Tim Daniels@TimDanielsBRFeatured ColumnistJune 21, 2019

FAYETTEVILLE, AR - MARCH 9:  Daniel Gafford #10 of the Arkansas Razorbacks reacts after hitting a jump shot during a game against the Alabama Crimson Tide at Bud Walton Arena on March 9, 2019 in Fayetteville, Arkansas.  The Razorbacks defeated the Crimson Tide 82-70.  (Photo by Wesley Hitt/Getty Images)
Wesley Hitt/Getty Images

 The Chicago Bulls selected Arkansas Razorbacks power forward Daniel Gafford with the No. 38 pick in the 2019 NBA draft Thursday night at the Barclays Center in New York City.


Gafford's Scouting Profile (h/t B/R's Jonathan Wasserman)

Offensive Strengths

Gafford is a strong finisher with a huge catch radius around the rim. He's improved his post game to become a solid back-to-the-basket scorer.


Offensive Weaknesses

He hasn't shown any signs of shooting touch or ball-handling. Assuming teams won't be running offense through him in the post, he'll be limited to basic finishing for scoring.


Defensive Outlook

He's a presence around the basket with his size (6'10½", 238 lbs) and length. His shot-blocking rate went in the wrong direction last year from 11.5 percent to 8.7 percent, though, and he doesn't possess any real switchability.
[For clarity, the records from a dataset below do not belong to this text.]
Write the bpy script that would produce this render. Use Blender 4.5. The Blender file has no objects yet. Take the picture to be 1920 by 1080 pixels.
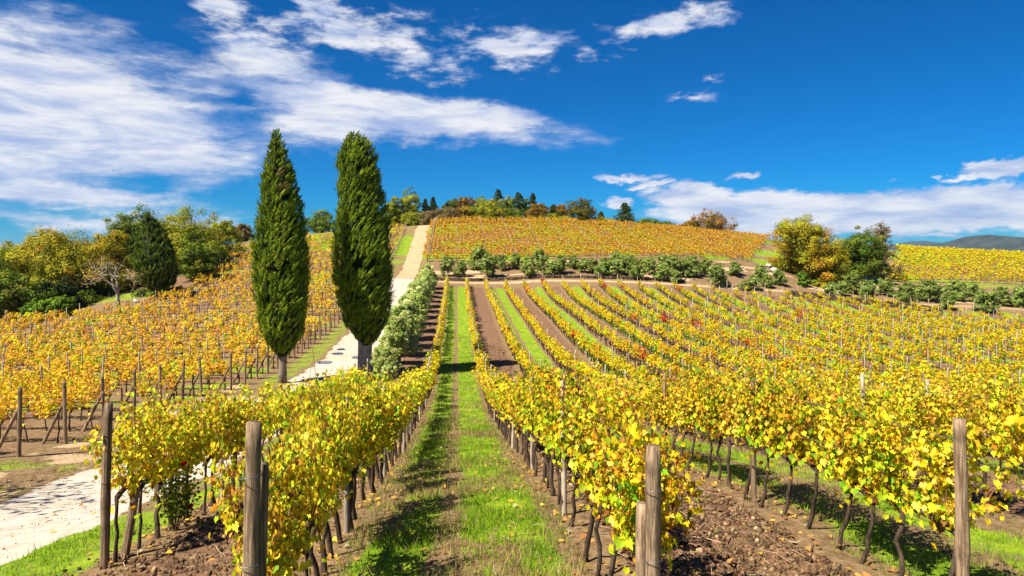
import bpy, math
import numpy as np
from math import sin, cos, pi, radians, atan2, sqrt

R_ = np.random.default_rng(11)
sc = bpy.context.scene
COL = sc.collection
SIZE = (1920.0, 1080.0)

# ------------------------------------------------------------------ camera
FPX, HORIZ, ROWVX = 1280.0, 465.0, 857.0
TH = math.atan((960 - ROWVX) / FPX)
cs, sn = cos(TH), sin(TH)
cam = bpy.data.cameras.new("camera")
cam.sensor_width = 36.0
cam.lens = 36.0 * FPX / 1920.0
cam.shift_y = -(540 - HORIZ) / 1920.0
cam.clip_start, cam.clip_end = 0.1, 30000.0
camo = bpy.data.objects.new("camera", cam)
camo.rotation_euler = (pi / 2, 0, -TH)
COL.objects.link(camo)
sc.camera = camo
sc.view_settings.view_transform = 'Standard'
sc.view_settings.look = 'None'
sc.view_settings.exposure = 1.28
sc.view_settings.gamma = 1.0
sc.view_settings.use_curve_mapping = False
HAZE = 4.5e-5
sc.cycles.max_bounces = 6
sc.cycles.diffuse_bounces = 3
sc.cycles.transmission_bounces = 4
sc.cycles.transparent_max_bounces = 6


# ------------------------------------------------------------------ node helpers
def nd(nt, t, **kw):
    n = nt.nodes.new(t)
    for k, v in kw.items():
        setattr(n, k, v)
    return n


def mth(nt, op, a, b=None, c=None, clamp=False):
    n = nd(nt, 'ShaderNodeMath', operation=op, use_clamp=clamp)
    for i, v in enumerate((a, b, c)):
        if v is None:
            continue
        if isinstance(v, (int, float)):
            n.inputs[i].default_value = v
        else:
            nt.links.new(v, n.inputs[i])
    return n.outputs[0]


def mixc(nt, f, a, b, blend='MIX'):
    n = nd(nt, 'ShaderNodeMix', data_type='RGBA', blend_type=blend)
    for s, v in ((n.inputs[0], f), (n.inputs[6], a), (n.inputs[7], b)):
        if isinstance(v, (int, float)):
            s.default_value = v
        elif isinstance(v, tuple):
            s.default_value = (*v[:3], 1)
        else:
            nt.links.new(v, s)
    return n.outputs[2]


def smooth(nt, v, a, b):
    n = nd(nt, 'ShaderNodeMapRange', interpolation_type='SMOOTHSTEP')
    nt.links.new(v, n.inputs[0])
    n.inputs[1].default_value, n.inputs[2].default_value = a, b
    n.inputs[3].default_value, n.inputs[4].default_value = 0, 1
    return n.outputs[0]


def noise(nt, vec, scale, detail=4, rough=0.55, dist=0.0):
    n = nd(nt, 'ShaderNodeTexNoise')
    n.inputs['Scale'].default_value = scale
    n.inputs['Detail'].default_value = detail
    n.inputs['Roughness'].default_value = rough
    n.inputs['Distortion'].default_value = dist
    if vec is not None:
        nt.links.new(vec, n.inputs['Vector'])
    return n.outputs[0]


# ------------------------------------------------------------------ sun + sky
SUN_EL = radians(51)
SUN_H = np.array([-0.83, -0.56]); SUN_H /= np.linalg.norm(SUN_H)
sun = bpy.data.lights.new("sun", 'SUN')
sun.energy = 4.9
sun.angle = radians(0.53)
sun.color = (1.0, 0.92, 0.78)
suno = bpy.data.objects.new("sun", sun)
from mathutils import Vector, Matrix
sdir = Vector((SUN_H[0] * cos(SUN_EL), SUN_H[1] * cos(SUN_EL), sin(SUN_EL)))
suno.rotation_euler = sdir.to_track_quat('Z', 'Y').to_euler()
suno.location = (-60, -30, 60)
COL.objects.link(suno)

world = bpy.data.worlds.new("World")
sc.world = world
world.use_nodes = True
nt = world.node_tree
nt.nodes.clear()
sky = nd(nt, 'ShaderNodeTexSky', sky_type='NISHITA', sun_disc=False)
sky.sun_elevation = SUN_EL
sky.sun_rotation = atan2(SUN_H[0], SUN_H[1])
sky.altitude = 300
sky.air_density, sky.dust_density, sky.ozone_density = 1.0, 0.0, 6.0
hs = nd(nt, 'ShaderNodeHueSaturation')
hs.inputs['Saturation'].default_value = 1.25
hs.inputs['Value'].default_value = 0.95
nt.links.new(sky.outputs[0], hs.inputs['Color'])
bgs = nd(nt, 'ShaderNodeBackground')
bgs.inputs[1].default_value = 0.053


tc = nd(nt, 'ShaderNodeTexCoord')
sep = nd(nt, 'ShaderNodeSeparateXYZ')
nt.links.new(tc.outputs['Generated'], sep.inputs[0])
dx, dy, dz = sep.outputs
az = mth(nt, 'ARCTAN2', dx, dy)                                   # azimuth east of the rows
hl = mth(nt, 'SQRT', mth(nt, 'ADD', mth(nt, 'MULTIPLY', dx, dx), mth(nt, 'MULTIPLY', dy, dy)))
el = mth(nt, 'DIVIDE', dz, mth(nt, 'MAXIMUM', hl, 1e-3))          # tan(elevation)


tint = mixc(nt, smooth(nt, el, 0.0, 0.32), (0.04, 0.50, 0.88), (0.03, 0.54, 0.78))
nt.links.new(mixc(nt, 1.0, hs.outputs[0], tint, 'MULTIPLY'), bgs.inputs[0])


wv = nd(nt, 'ShaderNodeCombineXYZ')
nt.links.new(az, wv.inputs[0]); nt.links.new(mth(nt, 'MULTIPLY', el, 1.8), wv.inputs[1])
w1 = noise(nt, wv.outputs[0], 9.0, 7, .6)
wv2 = nd(nt, 'ShaderNodeVectorMath', operation='ADD'); nt.links.new(wv.outputs[0], wv2.inputs[0]); wv2.inputs[1].default_value = (7.3, 2.1, 4.4)
w2 = noise(nt, wv2.outputs[0], 11.0, 7, .6)
azw = mth(nt, 'ADD', az, mth(nt, 'MULTIPLY', mth(nt, 'SUBTRACT', w1, .5), .13))
elw = mth(nt, 'ADD', el, mth(nt, 'MULTIPLY', mth(nt, 'SUBTRACT', w2, .5), .065))


def azel(px, py):
    a = math.atan((px - 960) / FPX)
    return a + TH, (HORIZ - py) / FPX * cos(a)


def ell(px, py, rx, ry, rot=0.0, p=1.0):
    """soft elliptic patch of sky, 1 in the middle, 0 at its rim"""
    u0, v0 = azel(px, py)
    rx, ry = rx / FPX, ry / FPX
    du = mth(nt, 'SUBTRACT', azw, u0)
    dv = mth(nt, 'SUBTRACT', elw, v0)
    c, s = cos(rot), sin(rot)
    a = mth(nt, 'ADD', mth(nt, 'MULTIPLY', du, c / rx), mth(nt, 'MULTIPLY', dv, s / rx))
    b = mth(nt, 'SUBTRACT', mth(nt, 'MULTIPLY', dv, c / ry), mth(nt, 'MULTIPLY', du, s / ry))
    d = mth(nt, 'SQRT', mth(nt, 'ADD', mth(nt, 'MULTIPLY', a, a), mth(nt, 'MULTIPLY', b, b)))
    o = mth(nt, 'SUBTRACT', 1.0, d, clamp=True)
    return mth(nt, 'MULTIPLY', o, p) if p != 1.0 else o


def add_all(ls):
    o = ls[0]
    for l in ls[1:]:
        o = mth(nt, 'MAXIMUM', o, l)
    return o


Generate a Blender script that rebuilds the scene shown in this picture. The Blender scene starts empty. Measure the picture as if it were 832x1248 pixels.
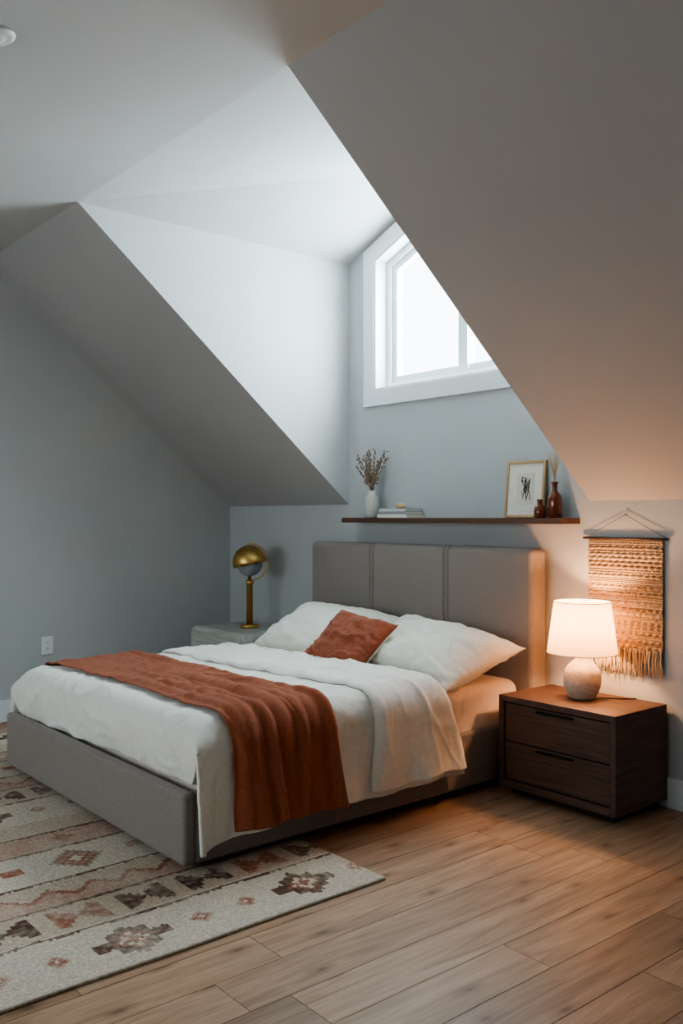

Projected role: Backup center


Gafford arrived at Arkansas as a highly touted 4-star prospect and the No. 39 overall player in the 2017 recruiting class, according to 247Sports' composite rankings.

The 20-year-old Arkansas native established himself as a reliable two-way contributor across a pair of seasons with the Razorbacks. He averaged 14.3 points, 7.4 rebounds and 2.1 blocks while shooting 63.5 percent from the field across 67 appearances at the collegiate level.

His draft stock has remained relatively stagnant, however, because he possesses a stretch 4 frame without the ability to knock down outside shots.

Gafford, who didn't attempt a single three in college, told Chris Dortch of NBA.com in March part of the reason he returned for a second year at Arkansas was to increase his offensive versatility, but it never came to fruition during the 2018-19 campaign.

"I wanted to work on my body and be more physical in the post," he said. "I wanted to move my game out to the free-throw line where I could attack the basket, and I wanted to work on my jump shot. But I didn't shoot that many jumpers this year, which was a disappointment to me."

So this is a developmental selection for the Bulls. He doesn't have prototypical size to play center consistently, though his shot-blocking ability could make him passable in a reserve role, and his long-term upside is heavily dependent on his three-point shooting.

Gafford could become one of the draft's biggest steals if he does develop a jumper, and that makes it worth taking a chance on him.